Some energy-intensive businesses found themselves thrust into a no-day week. CF Industries, an American-owned fertiliser company, recently ceased production at its two British sites, saying it was no longer economic. The effects rippled through the food-supply chain. One of the by-products of fertiliser production is carbon dioxide (CO2) which is used to stun animals before slaughter, to package fresh food and to create the dry ice used to keep food cool during transport. In normal times, CF Industries supplies more than half of Britain’s commercial CO2. The British Meat Processors Association, a trade body, warned that the country faced meat shortages within a fortnight.
Ofgem, says the boss of one of the bigger firms, has been “asleep at the wheel”. On September 21st the government announced that emergency talks with CF Industries had led to a deal whereby the company would restart CO2 production.

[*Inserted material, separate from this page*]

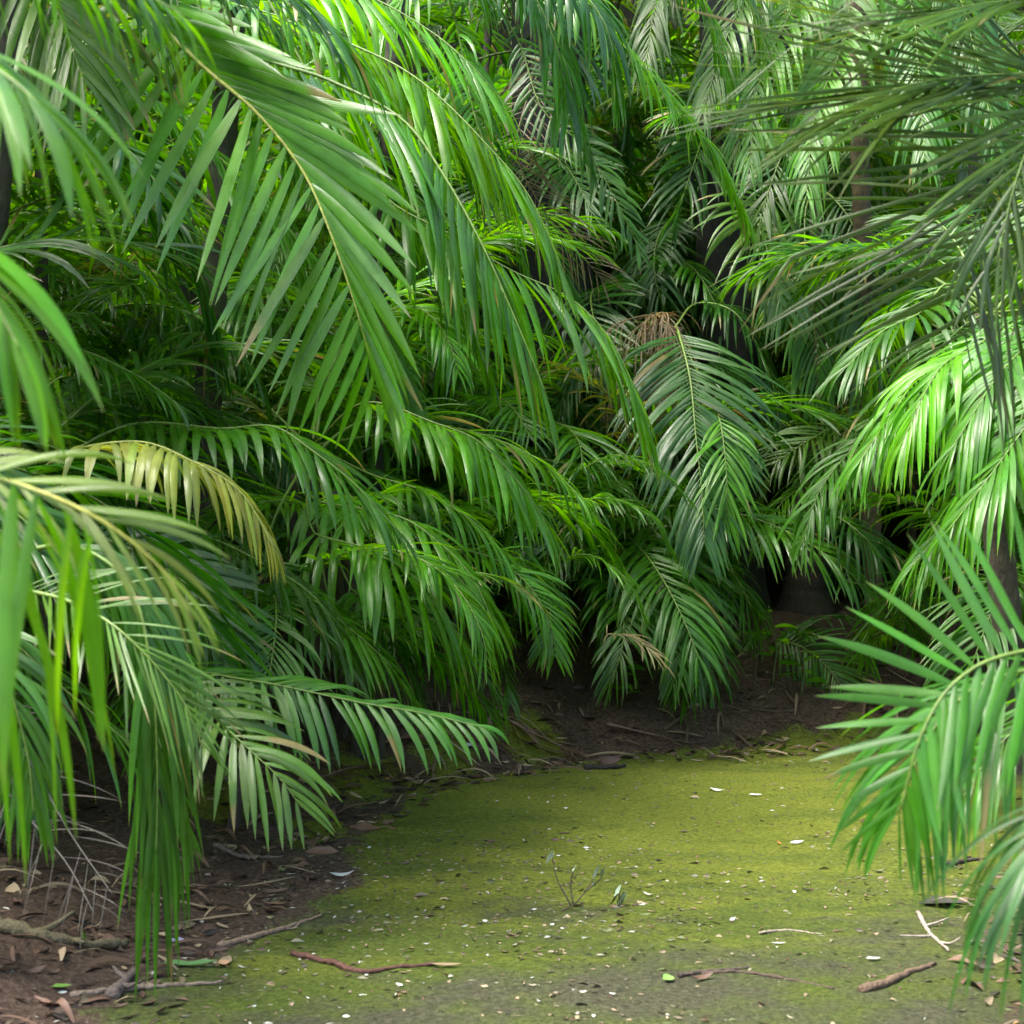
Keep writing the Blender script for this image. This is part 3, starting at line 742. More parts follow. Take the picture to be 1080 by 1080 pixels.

The details were not revealed, but it seems likely that financial incentives were involved, perhaps a direct subsidy for the firm’s energy costs.
That is likely to be just the first instalment of a rapidly rising bill. When a retail energy firm fails, Ofgem transfers its customers to another provider. This year, however, the survivors are reluctant to take on what may add up to millions of loss-making accounts. Ofgem is likely to raise the energy-price cap again next spring, but not by enough to bring energy bills in line with global prices. So the government is considering either underwriting the losses from customers transferred from failed energy firms or forming a temporary, publicly owned and loss-making firm to supply those customers over the winter.
Either option will be expensive. Precisely how expensive depends on how many firms fail, how soon and how high gas prices go. Officials say they hope that the cost to taxpayers can be kept “in the billions”. After a decade of neglecting energy security, the bill is coming due.